McBride: Murder Past Midnight (2005) John Larroquette, Marta DuBois, Matt Lutz, Paula Trickey, William McNamara, Jaime Ray Newman, Corin Nemec, Dana Barron Movie Review

McBride: Murder Past Midnight (2005)   3/53/53/53/53/5


John Larroquette in McBride: Murder Past Midnight (2005)

What the Maid Saw

When someone tries to murder wealthy businessman Carl Harriman Sr. (Tom Howard) the finger of blame is focussed on his young wife, Claire (Paula Trickey - A Carol Christmas), who is unpopular with Carl's children. Represented by inexperienced public defender Phil Newberry (Matt Lutz - Murder Without Conviction), Claire looks destined to be found guilty of attempted murder. Except Mike McBride (John Larroquette - Wedding Daze) is on the jury and forces a miss-trial because he not only thinks Phil did a poor job but he doubts whether Claire is guilty. Deciding to take up her case himself Mike finds himself taking on Phil as an assistant when the young lawyer quits as a public defender and is determined to bring McBride into the 21st century.

"McBride: Murder Past Midnight" is the 2nd of the 10 McBride movies which ran from 2005 to 2008 and again sees former detective turned lawyer Mike McBride taking on a worthy case. But whilst we have this case we also have the story of McBride as we learn about the old house he owns and how former public defender Phil came to be working for him. And it works because we have that growing character back story whilst also the drama surrounding the court case.

Matt Lutz in McBride: Murder Past Midnight (2005)

Now when it comes to "McBride: Murder Past Midnight" it seems to me that this 2nd movie is not so much about the case of proving Claire Harriman innocent but more about establishing various things about McBride which we learned in "McBride: The Chameleon Murder". As such we learn about the old wreck of a house he has, Jess the dog and we also learn how he ended up with Phil as his assistant. It is nicely done in a fun manner so that you know, or at least hope, that come the next McBride movie we will learn a bit more about Mike, why he quit the force as well as his relationship to Det. Roberta.

As such whilst we have McBride getting under people's skin as he tries to prove Claire innocent of murder this side of the movie is a lot less interesting. Yes we see McBride slyly question Claire's step children whilst Phil ends up in trouble whilst trailing people but the final courtroom aspect suddenly creeps up on you and you wonder how we got there.

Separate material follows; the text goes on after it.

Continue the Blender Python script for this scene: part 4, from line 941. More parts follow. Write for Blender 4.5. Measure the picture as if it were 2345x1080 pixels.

Of course we have the courtroom scene where McBride cleverly solves the crime, clears Claire and points the finger of blame at the real criminal but whilst all of this is entertaining it's not brilliant.

What this really means it that "McBride: Murder Past Midnight" is very much about the actors and their characters with John Larroquette once again making us smile with that easy going confidence and an eye for a beautiful woman. But this time Matt Lutz has more to do as Phil and delivers just as much humour as Larroquette as he seems to bound around the scene with plenty of energy and enthusiasm.

What this all boils down to is that "McBride: Murder Past Midnight" is an entertaining 2nd movie in the series but more because of what we learn about McBride and Phil rather than the actual crime he ends up solving.